3D scene scripts:
=-=-=

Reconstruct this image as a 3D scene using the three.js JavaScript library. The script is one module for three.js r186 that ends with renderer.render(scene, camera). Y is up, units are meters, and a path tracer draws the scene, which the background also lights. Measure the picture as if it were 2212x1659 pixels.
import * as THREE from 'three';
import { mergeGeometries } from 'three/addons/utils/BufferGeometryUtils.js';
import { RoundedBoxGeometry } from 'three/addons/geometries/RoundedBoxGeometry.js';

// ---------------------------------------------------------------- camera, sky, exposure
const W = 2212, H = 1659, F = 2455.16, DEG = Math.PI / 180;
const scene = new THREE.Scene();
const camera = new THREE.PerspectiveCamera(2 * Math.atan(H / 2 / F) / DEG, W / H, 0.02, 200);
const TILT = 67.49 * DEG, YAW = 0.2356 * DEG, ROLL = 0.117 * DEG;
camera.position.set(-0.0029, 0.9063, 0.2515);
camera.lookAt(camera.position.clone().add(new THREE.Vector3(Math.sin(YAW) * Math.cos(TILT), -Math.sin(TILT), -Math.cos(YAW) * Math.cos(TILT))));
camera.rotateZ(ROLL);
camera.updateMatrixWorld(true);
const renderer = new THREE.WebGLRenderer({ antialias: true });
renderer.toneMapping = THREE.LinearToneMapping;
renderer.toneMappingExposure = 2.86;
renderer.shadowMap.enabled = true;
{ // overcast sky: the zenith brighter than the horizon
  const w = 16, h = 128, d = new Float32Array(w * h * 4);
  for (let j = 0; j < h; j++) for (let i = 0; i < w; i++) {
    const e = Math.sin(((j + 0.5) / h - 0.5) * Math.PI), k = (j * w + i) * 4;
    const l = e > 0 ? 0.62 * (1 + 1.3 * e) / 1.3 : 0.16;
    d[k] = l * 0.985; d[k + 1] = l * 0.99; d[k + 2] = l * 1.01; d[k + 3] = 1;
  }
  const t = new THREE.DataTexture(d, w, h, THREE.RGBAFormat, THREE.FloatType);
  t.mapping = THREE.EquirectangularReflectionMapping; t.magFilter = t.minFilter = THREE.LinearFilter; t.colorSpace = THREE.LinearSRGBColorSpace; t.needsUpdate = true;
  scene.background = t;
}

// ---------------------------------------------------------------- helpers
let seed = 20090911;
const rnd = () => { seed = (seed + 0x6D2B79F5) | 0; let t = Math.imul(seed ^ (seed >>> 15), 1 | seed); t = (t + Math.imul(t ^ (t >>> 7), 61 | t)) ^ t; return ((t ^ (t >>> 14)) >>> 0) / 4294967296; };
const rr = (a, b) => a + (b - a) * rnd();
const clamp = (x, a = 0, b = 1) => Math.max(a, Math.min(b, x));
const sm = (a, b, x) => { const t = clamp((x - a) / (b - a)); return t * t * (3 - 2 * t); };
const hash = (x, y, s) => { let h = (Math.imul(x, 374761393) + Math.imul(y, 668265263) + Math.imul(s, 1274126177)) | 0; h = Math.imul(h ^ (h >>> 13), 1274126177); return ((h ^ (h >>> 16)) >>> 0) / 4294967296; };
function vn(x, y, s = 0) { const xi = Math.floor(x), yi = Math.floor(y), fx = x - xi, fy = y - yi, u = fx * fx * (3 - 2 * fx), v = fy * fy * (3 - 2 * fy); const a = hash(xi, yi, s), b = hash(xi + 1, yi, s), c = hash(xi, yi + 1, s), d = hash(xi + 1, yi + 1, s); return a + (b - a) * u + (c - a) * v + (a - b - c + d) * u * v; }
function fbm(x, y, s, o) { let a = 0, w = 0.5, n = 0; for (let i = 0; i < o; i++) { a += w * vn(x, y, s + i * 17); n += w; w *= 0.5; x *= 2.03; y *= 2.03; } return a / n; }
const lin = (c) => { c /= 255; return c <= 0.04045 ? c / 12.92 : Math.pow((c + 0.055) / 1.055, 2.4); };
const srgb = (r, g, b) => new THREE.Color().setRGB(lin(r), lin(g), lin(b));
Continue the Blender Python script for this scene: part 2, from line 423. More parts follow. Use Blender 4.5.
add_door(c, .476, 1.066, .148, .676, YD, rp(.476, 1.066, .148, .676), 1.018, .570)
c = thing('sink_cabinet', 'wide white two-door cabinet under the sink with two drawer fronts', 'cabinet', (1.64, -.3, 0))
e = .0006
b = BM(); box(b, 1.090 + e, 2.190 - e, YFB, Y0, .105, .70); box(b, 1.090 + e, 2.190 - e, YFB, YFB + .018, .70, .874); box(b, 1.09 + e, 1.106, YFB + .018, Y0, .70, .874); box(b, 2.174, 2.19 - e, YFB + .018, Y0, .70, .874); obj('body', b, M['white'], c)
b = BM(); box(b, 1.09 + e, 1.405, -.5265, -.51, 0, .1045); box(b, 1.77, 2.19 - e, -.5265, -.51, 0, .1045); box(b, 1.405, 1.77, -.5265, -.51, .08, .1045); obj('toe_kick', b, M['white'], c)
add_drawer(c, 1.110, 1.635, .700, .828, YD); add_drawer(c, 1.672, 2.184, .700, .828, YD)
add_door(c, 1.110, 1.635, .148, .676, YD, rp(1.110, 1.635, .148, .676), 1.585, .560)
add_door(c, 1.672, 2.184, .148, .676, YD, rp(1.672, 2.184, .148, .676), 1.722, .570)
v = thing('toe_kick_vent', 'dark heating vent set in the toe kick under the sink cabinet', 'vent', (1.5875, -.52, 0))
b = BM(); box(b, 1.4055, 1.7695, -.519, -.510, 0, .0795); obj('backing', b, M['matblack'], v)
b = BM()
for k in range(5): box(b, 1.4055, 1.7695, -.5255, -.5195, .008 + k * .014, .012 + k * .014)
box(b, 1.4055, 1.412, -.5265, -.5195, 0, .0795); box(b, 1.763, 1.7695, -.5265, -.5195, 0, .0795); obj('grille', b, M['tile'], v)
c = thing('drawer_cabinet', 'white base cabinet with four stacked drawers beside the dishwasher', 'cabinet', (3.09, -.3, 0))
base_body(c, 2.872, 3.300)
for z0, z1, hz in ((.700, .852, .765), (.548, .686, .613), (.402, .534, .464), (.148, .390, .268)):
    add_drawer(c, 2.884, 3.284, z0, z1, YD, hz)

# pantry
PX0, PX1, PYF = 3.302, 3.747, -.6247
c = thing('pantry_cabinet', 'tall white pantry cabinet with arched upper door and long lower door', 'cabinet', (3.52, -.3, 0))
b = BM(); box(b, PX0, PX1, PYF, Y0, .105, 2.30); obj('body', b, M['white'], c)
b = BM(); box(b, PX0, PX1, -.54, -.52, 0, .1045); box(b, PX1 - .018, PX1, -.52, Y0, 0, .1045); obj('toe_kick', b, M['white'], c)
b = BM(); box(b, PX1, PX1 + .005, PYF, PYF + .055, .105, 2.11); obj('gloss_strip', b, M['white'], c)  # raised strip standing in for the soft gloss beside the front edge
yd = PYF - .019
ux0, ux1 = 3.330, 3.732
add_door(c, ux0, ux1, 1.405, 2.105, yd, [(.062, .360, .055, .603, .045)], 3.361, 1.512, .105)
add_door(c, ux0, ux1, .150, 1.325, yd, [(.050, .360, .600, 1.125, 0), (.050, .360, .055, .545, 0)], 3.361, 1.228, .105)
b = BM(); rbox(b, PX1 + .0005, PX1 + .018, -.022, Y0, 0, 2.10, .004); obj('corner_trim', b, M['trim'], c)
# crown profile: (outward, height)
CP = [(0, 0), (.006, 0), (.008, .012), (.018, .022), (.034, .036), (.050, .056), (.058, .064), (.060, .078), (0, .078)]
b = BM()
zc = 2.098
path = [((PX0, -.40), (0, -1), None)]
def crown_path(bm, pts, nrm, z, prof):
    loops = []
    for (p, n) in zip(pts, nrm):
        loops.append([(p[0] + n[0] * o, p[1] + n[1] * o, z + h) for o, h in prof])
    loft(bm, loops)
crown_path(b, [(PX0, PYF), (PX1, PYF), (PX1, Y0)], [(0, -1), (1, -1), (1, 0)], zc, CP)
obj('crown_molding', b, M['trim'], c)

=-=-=

EXERCISE GOAL: Scan the records above, count the lines with "this" in them, and give only the number.

ANSWER TO THE TASK: 2